En prenant pour élément récurrent de ses récits un aliment, l'auteur entend parler du quotidien, du banal, que ce soit dans le Japon moderne ou dans celui de l'époque Edo, à la ville ou à la campagne. Nous suivons ainsi une jeune fille pleine d'énergie qui entend préparer un repas pour l'équipe de tournage d'un film, un samouraï chargé de trouver des aubergines à son seigneur alors que celles-ci ont été interdites par le Shôgun, un couple affamé en pleine nuit... En somme des personnes ordinaires vivant une vie ordinaire, et pourtant unique, à l'instar de l'aubergine, légume plutôt original mais connu de tous.
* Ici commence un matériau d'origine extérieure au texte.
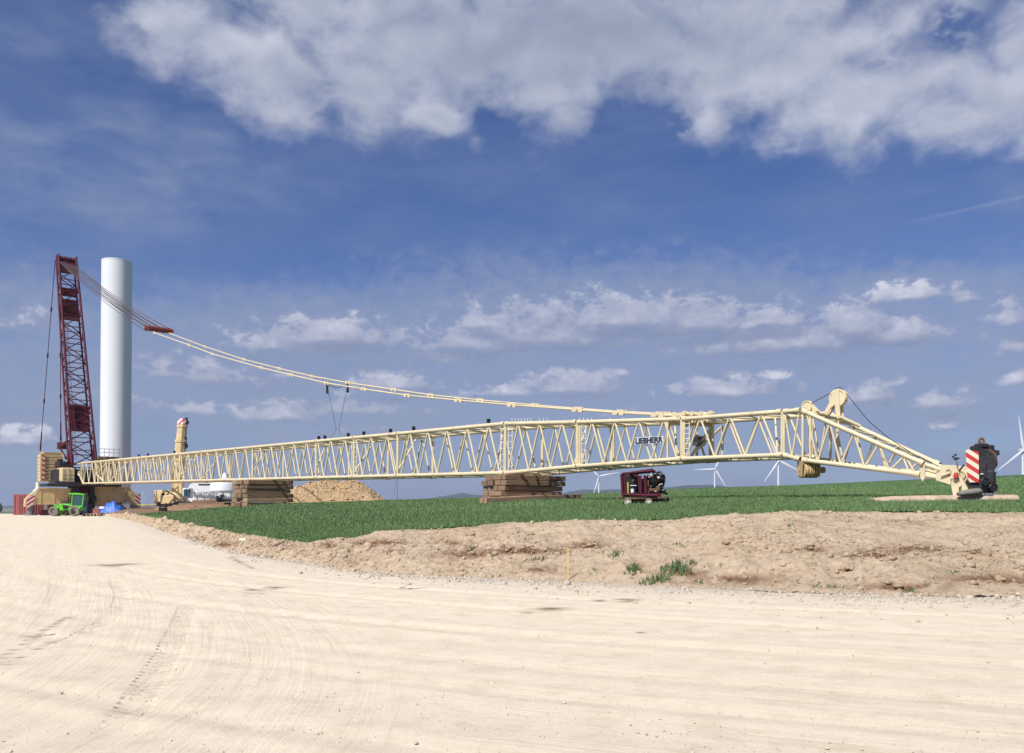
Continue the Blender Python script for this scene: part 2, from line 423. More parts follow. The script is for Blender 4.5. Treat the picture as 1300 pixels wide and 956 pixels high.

Kuroda ne parvient pourtant pas à convaincre totalement. Ses récits sont assez souvent désordonnés, les ellipses parfois abruptes et les personnages féminins se ressemblent énormément. Mais malgré cela, en quelques occasions, l'auteur atteint de véritables moments de grâce, comme la planche terminant le recueil où il capte avec talent l'instant où deux adolescents sont sur le point de s'embrasser. Le jeu des regards, les postures, tout est parfaitement décrit dans un style vif et sobre, proche de l'esquisse.
Comme son prédécesseur, ce volume est inégal. Mais l'énergie positive qui se dégage des nouvelles, ainsi que 3 belles réussites ("La folie des primeurs", "Le déménagement" et "Aubergines grillées et bière") font oublier les quelques approximations des autres histoires.